• [AIM]: Pictures stay out of this copy, which runs from the first line of the material through the line containing "R = math.radians".

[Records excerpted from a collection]
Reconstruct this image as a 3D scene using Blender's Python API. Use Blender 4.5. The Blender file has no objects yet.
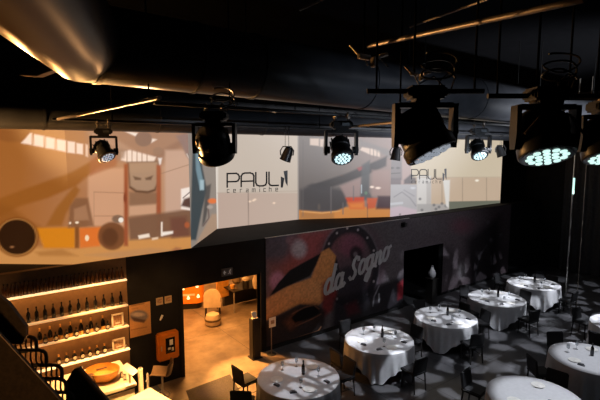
import bpy, bmesh, math, random
import numpy as np
from mathutils import Vector, Matrix, Euler
random.seed(7)
PI = math.pi
S = bpy.context.scene
COL = S.collection
R = math.radians

# ------------------------------------------------------------------ camera
F = 447.0                      # focal length in pixels of the 600x400 frame
PITCH = math.atan(50 / 447)
EYE = Vector((0, 0, 5.5))
FWD = Vector((0.6, 0.8, 0)); RGT = Vector((0.8, -0.6, 0)); UP = Vector((0, 0, 1))
cam_f = FWD * math.cos(PITCH) - UP * math.sin(PITCH)
cam_u = UP * math.cos(PITCH) + FWD * math.sin(PITCH)
cd = bpy.data.cameras.new('camera'); co = bpy.data.objects.new('camera', cd); COL.objects.link(co)
cd.sensor_width = 36; cd.lens = F / 600 * 36; cd.clip_start = 0.05; cd.clip_end = 200
co.matrix_world = Matrix.Translation(EYE) @ Matrix((RGT, cam_u, -cam_f)).transposed().to_4x4()
S.camera = co

def ray(px, py):
    return RGT * ((px - 300) / F) + cam_u * (-(py - 200) / F) + cam_f
def at_d(px, py, d):
    r = ray(px, py); return EYE + r * (d / r.dot(FWD))
def at_y(px, py, Y):
    r = ray(px, py); return EYE + r * (Y / r.y)
def at_z(px, py, z):
    r = ray(px, py); return EYE + r * ((z - EYE.z) / r.z)
def proj(P):
    v = Vector(P) - EYE; w = v.dot(cam_f)
    return 300 + F * v.dot(RGT) / w, 200 - F * v.dot(cam_u) / w

# ------------------------------------------------------------------ colours and materials
def lin(c):
    c = c / 255.0
    return c / 12.92 if c <= 0.04045 else ((c + 0.055) / 1.055) ** 2.4
def rgb(r, g, b): return (lin(r), lin(g), lin(b), 1)

def mat(name, col, rough=0.6, metal=0.0, var=0.12, scale=6.0, bump=0.0, emit=None, estr=0.0, spec=0.5, trans=0.0):
    m = bpy.data.materials.new(name); m.use_nodes = True
    nt = m.node_tree; b = nt.nodes['Principled BSDF']
    b.inputs['Roughness'].default_value = rough; b.inputs['Metallic'].default_value = metal
    b.inputs['Specular IOR Level'].default_value = spec
    b.inputs['Transmission Weight'].default_value = trans
    tc = nt.nodes.new('ShaderNodeTexCoord'); nz = nt.nodes.new('ShaderNodeTexNoise')
    nz.inputs['Scale'].default_value = scale; nz.inputs['Detail'].default_value = 5
    nt.links.new(tc.outputs['Object'], nz.inputs['Vector'])
    rp = nt.nodes.new('ShaderNodeValToRGB')
    rp.color_ramp.elements[0].position = 0.3; rp.color_ramp.elements[1].position = 0.7
    rp.color_ramp.elements[0].color = tuple(c * (1 - var) for c in col[:3]) + (1,)
    rp.color_ramp.elements[1].color = tuple(min(1, c * (1 + var)) for c in col[:3]) + (1,)
    nt.links.new(nz.outputs['Fac'], rp.inputs['Fac'])
    nt.links.new(rp.outputs['Color'], b.inputs['Base Color'])
    if bump:
        bp = nt.nodes.new('ShaderNodeBump'); bp.inputs['Strength'].default_value = bump; bp.inputs['Distance'].default_value = 0.02
        nt.links.new(nz.outputs['Fac'], bp.inputs['Height']); nt.links.new(bp.outputs['Normal'], b.inputs['Normal'])
    if emit:
        b.inputs['Emission Color'].default_value = emit; b.inputs['Emission Strength'].default_value = estr
    return m

def attr_mat(name, estr=0.0, basemul=1.0, rough=0.8):
    """a printed or projected picture held in the mesh's own colour attribute"""
    m = bpy.data.materials.new(name); m.use_nodes = True
    nt = m.node_tree; b = nt.nodes['Principled BSDF']
    at = nt.nodes.new('ShaderNodeAttribute'); at.attribute_name = 'picture'
    b.inputs['Roughness'].default_value = rough
    b.inputs['Specular IOR Level'].default_value = 0.2
    if estr:
        b.inputs['Base Color'].default_value = (0.10, 0.10, 0.10, 1)
        nt.links.new(at.outputs['Color'], b.inputs['Emission Color']); b.inputs['Emission Strength'].default_value = estr
    else:
        nt.links.new(at.outputs['Color'], b.inputs['Base Color'])
    return m

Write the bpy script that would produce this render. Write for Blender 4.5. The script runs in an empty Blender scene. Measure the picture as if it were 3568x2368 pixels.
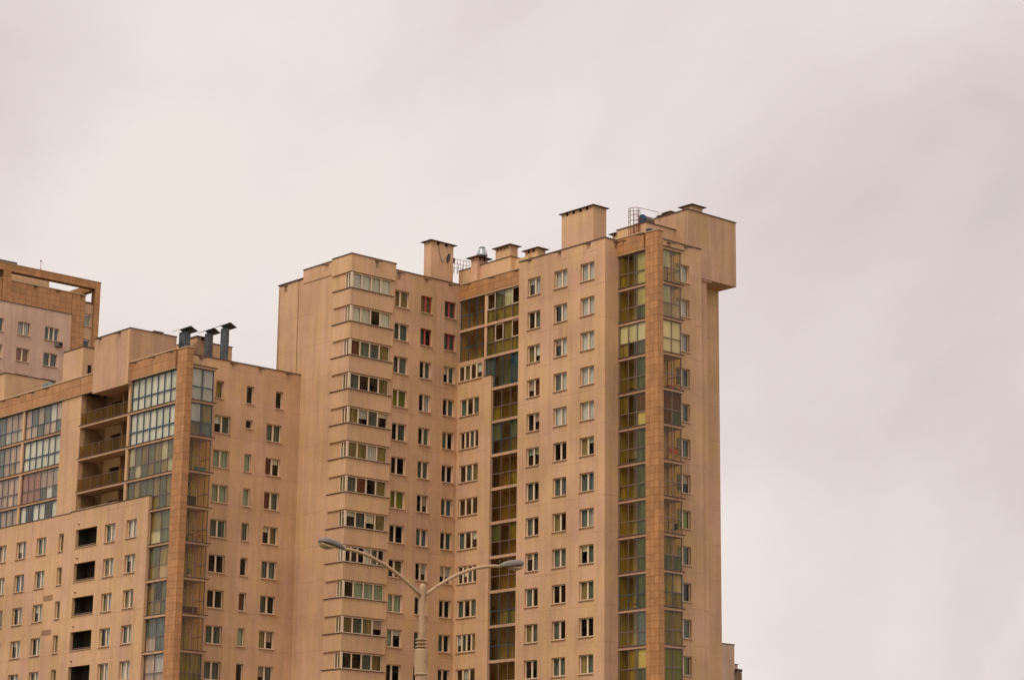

• [THE RESULT]:
Reconstruct this image as a 3D scene using Blender's Python API. Use Blender 4.5. The Blender file has no objects yet.
import bpy, bmesh, math, random
import numpy as np
from mathutils import Vector, Matrix, Euler
random.seed(7)
PI = math.pi
S = bpy.context.scene
COL = S.collection
R = math.radians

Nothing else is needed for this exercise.